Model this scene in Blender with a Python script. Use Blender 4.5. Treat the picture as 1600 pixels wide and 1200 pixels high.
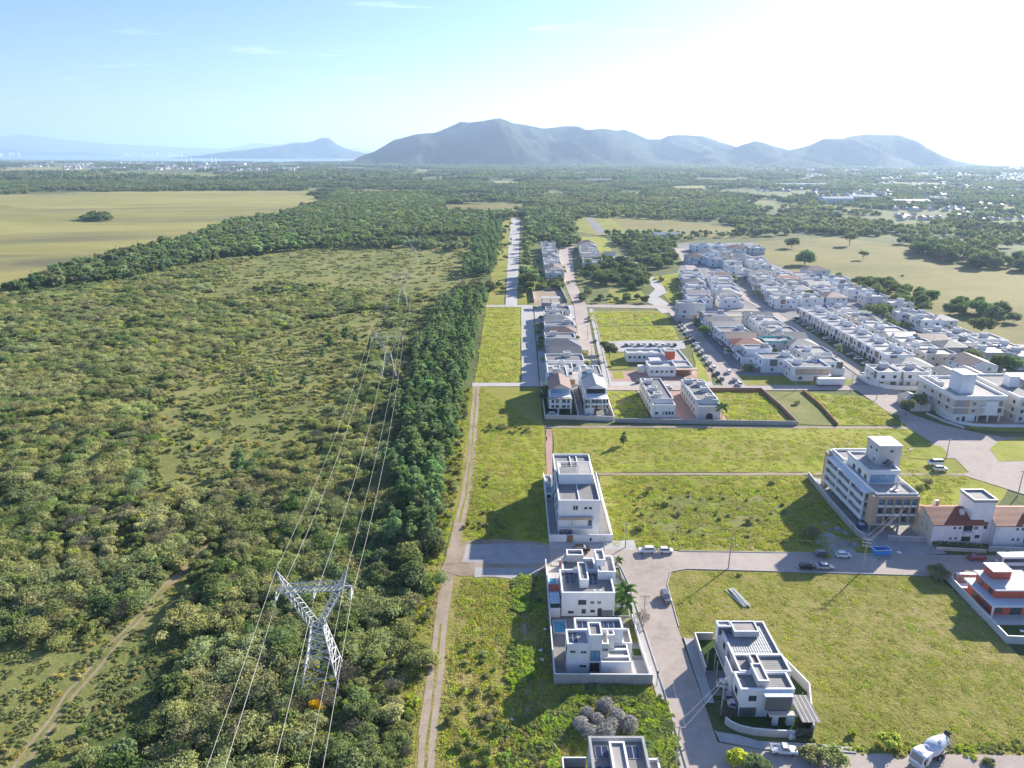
import bpy, math, random
import numpy as np
from mathutils import Vector, Matrix, noise as mnoise

for o in list(bpy.data.objects):
    bpy.data.objects.remove(o, do_unlink=True)
SC = bpy.context.scene
COL = SC.collection
R = math.radians
rnd = random.Random(7)
rng = np.random.default_rng(7)

# ---------------------------------------------------------------- camera
FOC, CAM_H = 1111.0, 100.0            # focal length in photo pixels (1600 wide), drone height in metres
PITCH = math.atan((600 - 238) / FOC)
cam = bpy.data.cameras.new('camera')
cam.sensor_fit = 'HORIZONTAL'; cam.sensor_width = 36.0
cam.lens = 36.0 * FOC / 1600.0
cam.clip_start = 1.0; cam.clip_end = 120000.0
cam_ob = bpy.data.objects.new('camera', cam); COL.objects.link(cam_ob)
cam_ob.location = (0, 0, CAM_H); cam_ob.rotation_euler = (math.pi / 2 - PITCH, 0, 0)
SC.camera = cam_ob

# ---------------------------------------------------------------- light
SUN_EL, SUN_AZ = R(21.5), R(46.5)     # azimuth measured from +Y towards +X
world = bpy.data.worlds.new('World'); SC.world = world; world.use_nodes = True
wn = world.node_tree; wn.nodes.clear()
w_out = wn.nodes.new('ShaderNodeOutputWorld'); w_bg = wn.nodes.new('ShaderNodeBackground')
w_sky = wn.nodes.new('ShaderNodeTexSky'); w_sky.sky_type = 'NISHITA'; w_sky.sun_disc = False
w_sky.sun_elevation = SUN_EL; w_sky.sun_rotation = SUN_AZ
w_sky.altitude = 0; w_sky.air_density = 1.0; w_sky.dust_density = 0.45; w_sky.ozone_density = 3.0
w_bg.inputs['Strength'].default_value = 0.088
# a few faint high wisps
w_tc = wn.nodes.new('ShaderNodeTexCoord'); w_sx = wn.nodes.new('ShaderNodeSeparateXYZ'); wn.links.new(w_tc.outputs['Generated'], w_sx.inputs[0])
def w_math(op, a, b):
    n = wn.nodes.new('ShaderNodeMath'); n.operation = op
    for i, v in enumerate((a, b)):
        if isinstance(v, float): n.inputs[i].default_value = v
        else: wn.links.new(v, n.inputs[i])
    return n.outputs[0]
w_z = w_math('MAXIMUM', w_sx.outputs[2], 0.02); w_cx = wn.nodes.new('ShaderNodeCombineXYZ')
wn.links.new(w_math('DIVIDE', w_sx.outputs[0], w_z), w_cx.inputs[0]); wn.links.new(w_math('MULTIPLY', w_math('DIVIDE', w_sx.outputs[1], w_z), 2.2), w_cx.inputs[1])
w_n = wn.nodes.new('ShaderNodeTexNoise'); w_n.inputs['Scale'].default_value = .55; w_n.inputs['Detail'].default_value = 8; w_n.inputs['Roughness'].default_value = .62; w_n.inputs['Distortion'].default_value = .7
wn.links.new(w_cx.outputs[0], w_n.inputs['Vector'])
w_r = wn.nodes.new('ShaderNodeValToRGB'); w_r.color_ramp.elements[0].position = .60; w_r.color_ramp.elements[1].position = .82; w_r.color_ramp.elements[1].color = (.5, .5, .5, 1)
wn.links.new(w_n.outputs['Fac'], w_r.inputs[0])
w_mx = wn.nodes.new('ShaderNodeMix'); w_mx.data_type = 'RGBA'; w_mx.inputs[7].default_value = (8.5, 9.0, 9.6, 1)
w_hs = wn.nodes.new('ShaderNodeHueSaturation'); w_hs.inputs['Saturation'].default_value = 1.04; wn.links.new(w_sky.outputs[0], w_hs.inputs['Color'])
wn.links.new(w_r.outputs[0], w_mx.inputs[0]); w_ti = wn.nodes.new('ShaderNodeMix'); w_ti.data_type = 'RGBA'; w_ti.blend_type = 'MULTIPLY'; w_ti.inputs[0].default_value = 1.0; w_ti.inputs[7].default_value = (.68, .72, .94, 1)
wn.links.new(w_hs.outputs[0], w_ti.inputs[6]); wn.links.new(w_ti.outputs[2], w_mx.inputs[6])
wn.links.new(w_mx.outputs[2], w_bg.inputs['Color']); wn.links.new(w_bg.outputs[0], w_out.inputs['Surface'])
sun = bpy.data.lights.new('sun', 'SUN'); sun.energy = 5.0; sun.angle = R(0.6); sun.color = (1.0, 0.93, 0.82)
sun_ob = bpy.data.objects.new('sun', sun); COL.objects.link(sun_ob); sun_ob.location = (300, 300, 400)
sdir = Vector((math.sin(SUN_AZ) * math.cos(SUN_EL), math.cos(SUN_AZ) * math.cos(SUN_EL), math.sin(SUN_EL)))
sun_ob.rotation_euler = sdir.to_track_quat('Z', 'Y').to_euler()
SC.view_settings.view_transform = 'Standard'; SC.view_settings.look = 'None'
SC.view_settings.gamma = 1.0; SC.view_settings.use_curve_mapping = False
SC.view_settings.exposure = 1.4
SC.render.engine = 'CYCLES'
SC.cycles.use_denoising = True
SC.cycles.max_bounces = 6; SC.cycles.diffuse_bounces = 4; SC.cycles.glossy_bounces = 2
SC.cycles.transmission_bounces = 2; SC.cycles.transparent_max_bounces = 6; SC.cycles.volume_bounces = 1
SC.cycles.caustics_reflective = False; SC.cycles.caustics_refractive = False
# ---------------------------------------------------------------- survey: photo pixel -> point on the ground (metres)
CP, SP = math.cos(PITCH), math.sin(PITCH)
def gp(px, py, z=0.0):
    u = (px - 800) / FOC; v = (py - 600) / FOC
    k = (CAM_H - z) / (SP + v * CP)
    return (u * k, (CP - v * SP) * k)
def gps(*pts): return [gp(*p) for p in pts]

# ---------------------------------------------------------------- materials
MATS = {}
def srgb(h):
    h = h.lstrip('#'); v = [int(h[i:i + 2], 16) / 255 for i in (0, 2, 4)]
    return tuple(((c + .055) / 1.055) ** 2.4 if c > .04045 else c / 12.92 for c in v)
def new_mat(name):
    m = bpy.data.materials.new(name); m.use_nodes = True; nt = m.node_tree
    b = nt.nodes['Principled BSDF']
    return m, nt, b
def node(nt, kind, **kw):
    n = nt.nodes.new(kind)
    for k, v in kw.items(): setattr(n, k, v)
    return n
def coords(nt, scale=(1, 1, 1), obj=True):
    tc = node(nt, 'ShaderNodeTexCoord'); mp = node(nt, 'ShaderNodeMapping')
    mp.inputs['Scale'].default_value = scale
    nt.links.new(tc.outputs['Object' if obj else 'Generated'], mp.inputs[0])
    return mp.outputs[0]
def noise_tex(nt, vec, scale, detail=4, rough=.6, dist=0.0):
    n = node(nt, 'ShaderNodeTexNoise'); n.inputs['Scale'].default_value = scale
    n.inputs['Detail'].default_value = detail; n.inputs['Roughness'].default_value = rough
    n.inputs['Distortion'].default_value = dist
    nt.links.new(vec, n.inputs['Vector']); return n.outputs['Fac']
def ramp(nt, fac, stops):
    r = node(nt, 'ShaderNodeValToRGB'); e = r.color_ramp.elements
    e[0].position, e[0].color = stops[0][0], (*stops[0][1], 1)
    e[1].position, e[1].color = stops[-1][0], (*stops[-1][1], 1)
    for p, c in stops[1:-1]:
        x = e.new(p); x.color = (*c, 1)
    nt.links.new(fac, r.inputs[0]); return r.outputs[0]
def mixc(nt, fac, a, b, blend='MIX'):
    m = node(nt, 'ShaderNodeMix', data_type='RGBA', blend_type=blend)
    for s, v in ((0, fac), (6, a), (7, b)):
        if isinstance(v, (int, float)): m.inputs[s].default_value = v
        elif isinstance(v, tuple): m.inputs[s].default_value = (*v, 1)
        else: nt.links.new(v, m.inputs[s])
    return m.outputs[2]
def scale_c(c, k): return tuple(min(1, x * k) for x in c)

def paint(name, col, rough=.7, wear=.12, scale=.6, spec=.3, metallic=0.0, bump=0.0, dirt=None):
    """plain painted / rendered / concrete surface with streaky weathering"""
    if name in MATS: return MATS[name]
    m, nt, b = new_mat(name)
    v = coords(nt, (1, 1, .35)); v2 = coords(nt)
    f = noise_tex(nt, v, scale, 5, .65)
    d = dirt or scale_c(col, .62)
    c = mixc(nt, ramp(nt, f, [(.35, (0, 0, 0)), (.75, (1, 1, 1))]), col, tuple(a * (1 - wear * 3) + e * wear * 3 for a, e in zip(col, d)))
    c = mixc(nt, noise_tex(nt, v2, 7.0, 3), c, mixc(nt, wear, c, d))
    nt.links.new(c, b.inputs['Base Color'])
    b.inputs['Roughness'].default_value = rough; b.inputs['Specular IOR Level'].default_value = spec
    b.inputs['Metallic'].default_value = metallic
    if bump:
        bp = node(nt, 'ShaderNodeBump'); bp.inputs['Strength'].default_value = bump; bp.inputs['Distance'].default_value = .05
        nt.links.new(noise_tex(nt, v2, 12, 4), bp.inputs['Height']); nt.links.new(bp.outputs[0], b.inputs['Normal'])
    MATS[name] = m; return m

def ribbed(name, col, pitch=1.0, axis=0, rough=.6, dirt=None, metallic=0.0):
    """corrugated / tiled sheet: relief only, colour with streaks"""
    if name in MATS: return MATS[name]
    m, nt, b = new_mat(name)
    v = coords(nt)
    w = node(nt, 'ShaderNodeTexWave', wave_type='BANDS', bands_direction='XYZ'[axis])
    w.inputs['Scale'].default_value = .314 / pitch; w.inputs['Distortion'].default_value = .3
    nt.links.new(v, w.inputs['Vector'])
    n1 = noise_tex(nt, v, .45, 5, .7); n2 = noise_tex(nt, v, 5, 3)
    d = dirt or scale_c(col, .55)
    c = mixc(nt, ramp(nt, n1, [(.3, (0, 0, 0)), (.7, (.8, .8, .8))]), col, d)
    c = mixc(nt, n2, c, mixc(nt, .3, c, d))
    nt.links.new(c, b.inputs['Base Color']); b.inputs['Roughness'].default_value = rough
    b.inputs['Metallic'].default_value = metallic; b.inputs['Specular IOR Level'].default_value = .3
    bp = node(nt, 'ShaderNodeBump'); bp.inputs['Strength'].default_value = .5; bp.inputs['Distance'].default_value = .06
    nt.links.new(w.outputs['Fac'], bp.inputs['Height']); nt.links.new(bp.outputs[0], b.inputs['Normal'])
    MATS[name] = m; return m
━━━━
Required work:
Please take the lines from the beginning of the data above through the line holding "SC.camera = cam_ob" and transcribe them exactly, without any pictures.

Reply to the exercise:
Model this scene in Blender with a Python script. Use Blender 4.5. Treat the picture as 1600 pixels wide and 1200 pixels high.
import bpy, math, random
import numpy as np
from mathutils import Vector, Matrix, noise as mnoise

for o in list(bpy.data.objects):
    bpy.data.objects.remove(o, do_unlink=True)
SC = bpy.context.scene
COL = SC.collection
R = math.radians
rnd = random.Random(7)
rng = np.random.default_rng(7)

# ---------------------------------------------------------------- camera
FOC, CAM_H = 1111.0, 100.0            # focal length in photo pixels (1600 wide), drone height in metres
PITCH = math.atan((600 - 238) / FOC)
cam = bpy.data.cameras.new('camera')
cam.sensor_fit = 'HORIZONTAL'; cam.sensor_width = 36.0
cam.lens = 36.0 * FOC / 1600.0
cam.clip_start = 1.0; cam.clip_end = 120000.0
cam_ob = bpy.data.objects.new('camera', cam); COL.objects.link(cam_ob)
cam_ob.location = (0, 0, CAM_H); cam_ob.rotation_euler = (math.pi / 2 - PITCH, 0, 0)
SC.camera = cam_ob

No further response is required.